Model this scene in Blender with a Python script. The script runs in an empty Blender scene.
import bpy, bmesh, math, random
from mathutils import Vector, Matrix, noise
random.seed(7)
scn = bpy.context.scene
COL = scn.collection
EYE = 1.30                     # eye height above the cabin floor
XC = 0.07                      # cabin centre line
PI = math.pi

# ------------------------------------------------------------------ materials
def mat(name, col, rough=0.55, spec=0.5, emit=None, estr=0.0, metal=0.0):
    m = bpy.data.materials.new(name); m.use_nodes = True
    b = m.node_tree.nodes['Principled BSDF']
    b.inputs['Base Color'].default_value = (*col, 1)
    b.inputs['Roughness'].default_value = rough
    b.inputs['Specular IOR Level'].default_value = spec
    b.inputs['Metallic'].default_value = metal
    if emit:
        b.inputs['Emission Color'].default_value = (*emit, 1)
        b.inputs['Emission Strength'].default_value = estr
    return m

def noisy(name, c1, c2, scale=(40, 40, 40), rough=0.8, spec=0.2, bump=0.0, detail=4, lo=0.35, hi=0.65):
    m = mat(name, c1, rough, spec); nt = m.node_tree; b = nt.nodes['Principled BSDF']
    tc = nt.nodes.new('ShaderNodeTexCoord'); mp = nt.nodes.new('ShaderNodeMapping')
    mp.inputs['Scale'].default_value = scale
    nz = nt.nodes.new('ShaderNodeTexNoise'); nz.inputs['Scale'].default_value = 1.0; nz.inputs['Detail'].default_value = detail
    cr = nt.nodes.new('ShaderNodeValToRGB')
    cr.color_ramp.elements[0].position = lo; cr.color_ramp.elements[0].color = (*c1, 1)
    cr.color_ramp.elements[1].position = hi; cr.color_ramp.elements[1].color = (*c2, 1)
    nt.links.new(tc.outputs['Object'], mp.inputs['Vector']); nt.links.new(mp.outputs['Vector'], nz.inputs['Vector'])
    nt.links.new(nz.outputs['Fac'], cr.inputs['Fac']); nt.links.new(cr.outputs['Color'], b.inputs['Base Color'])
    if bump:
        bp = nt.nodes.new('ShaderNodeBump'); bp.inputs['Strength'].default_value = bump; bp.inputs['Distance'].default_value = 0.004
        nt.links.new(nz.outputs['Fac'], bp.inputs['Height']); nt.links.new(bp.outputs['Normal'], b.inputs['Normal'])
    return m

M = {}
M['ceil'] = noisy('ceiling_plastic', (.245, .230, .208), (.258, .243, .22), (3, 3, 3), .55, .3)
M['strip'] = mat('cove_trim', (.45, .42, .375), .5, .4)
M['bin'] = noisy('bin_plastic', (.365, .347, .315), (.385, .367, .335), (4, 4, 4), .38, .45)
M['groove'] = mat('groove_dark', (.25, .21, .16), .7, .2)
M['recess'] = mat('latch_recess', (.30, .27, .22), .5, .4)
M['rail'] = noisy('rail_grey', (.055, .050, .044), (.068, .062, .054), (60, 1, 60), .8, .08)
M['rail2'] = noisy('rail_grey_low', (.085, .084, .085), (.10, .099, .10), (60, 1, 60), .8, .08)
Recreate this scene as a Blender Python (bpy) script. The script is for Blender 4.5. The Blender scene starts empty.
**********
→ **Task brief**
Copy out each line exactly.

→ **Correct response**
Model this scene in Blender with a Python script. The script runs in an empty Blender scene.
import bpy, bmesh, math, random
from mathutils import Vector, Matrix, noise
random.seed(7)
scn = bpy.context.scene
COL = scn.collection
EYE = 1.30                     # eye height above the cabin floor
XC = 0.07                      # cabin centre line
PI = math.pi

# ------------------------------------------------------------------ materials
def mat(name, col, rough=0.55, spec=0.5, emit=None, estr=0.0, metal=0.0):
    m = bpy.data.materials.new(name); m.use_nodes = True
    b = m.node_tree.nodes['Principled BSDF']
    b.inputs['Base Color'].default_value = (*col, 1)
    b.inputs['Roughness'].default_value = rough
    b.inputs['Specular IOR Level'].default_value = spec
    b.inputs['Metallic'].default_value = metal
    if emit:
        b.inputs['Emission Color'].default_value = (*emit, 1)
        b.inputs['Emission Strength'].default_value = estr
    return m

def noisy(name, c1, c2, scale=(40, 40, 40), rough=0.8, spec=0.2, bump=0.0, detail=4, lo=0.35, hi=0.65):
    m = mat(name, c1, rough, spec); nt = m.node_tree; b = nt.nodes['Principled BSDF']
    tc = nt.nodes.new('ShaderNodeTexCoord'); mp = nt.nodes.new('ShaderNodeMapping')
    mp.inputs['Scale'].default_value = scale
    nz = nt.nodes.new('ShaderNodeTexNoise'); nz.inputs['Scale'].default_value = 1.0; nz.inputs['Detail'].default_value = detail
    cr = nt.nodes.new('ShaderNodeValToRGB')
    cr.color_ramp.elements[0].position = lo; cr.color_ramp.elements[0].color = (*c1, 1)
    cr.color_ramp.elements[1].position = hi; cr.color_ramp.elements[1].color = (*c2, 1)
    nt.links.new(tc.outputs['Object'], mp.inputs['Vector']); nt.links.new(mp.outputs['Vector'], nz.inputs['Vector'])
    nt.links.new(nz.outputs['Fac'], cr.inputs['Fac']); nt.links.new(cr.outputs['Color'], b.inputs['Base Color'])
    if bump:
        bp = nt.nodes.new('ShaderNodeBump'); bp.inputs['Strength'].default_value = bump; bp.inputs['Distance'].default_value = 0.004
        nt.links.new(nz.outputs['Fac'], bp.inputs['Height']); nt.links.new(bp.outputs['Normal'], b.inputs['Normal'])
    return m

M = {}
M['ceil'] = noisy('ceiling_plastic', (.245, .230, .208), (.258, .243, .22), (3, 3, 3), .55, .3)
M['strip'] = mat('cove_trim', (.45, .42, .375), .5, .4)
M['bin'] = noisy('bin_plastic', (.365, .347, .315), (.385, .367, .335), (4, 4, 4), .38, .45)
M['groove'] = mat('groove_dark', (.25, .21, .16), .7, .2)
M['recess'] = mat('latch_recess', (.30, .27, .22), .5, .4)
M['rail'] = noisy('rail_grey', (.055, .050, .044), (.068, .062, .054), (60, 1, 60), .8, .08)
M['rail2'] = noisy('rail_grey_low', (.085, .084, .085), (.10, .099, .10), (60, 1, 60), .8, .08)
Recreate this scene as a Blender Python (bpy) script. The script is for Blender 4.5. The Blender scene starts empty.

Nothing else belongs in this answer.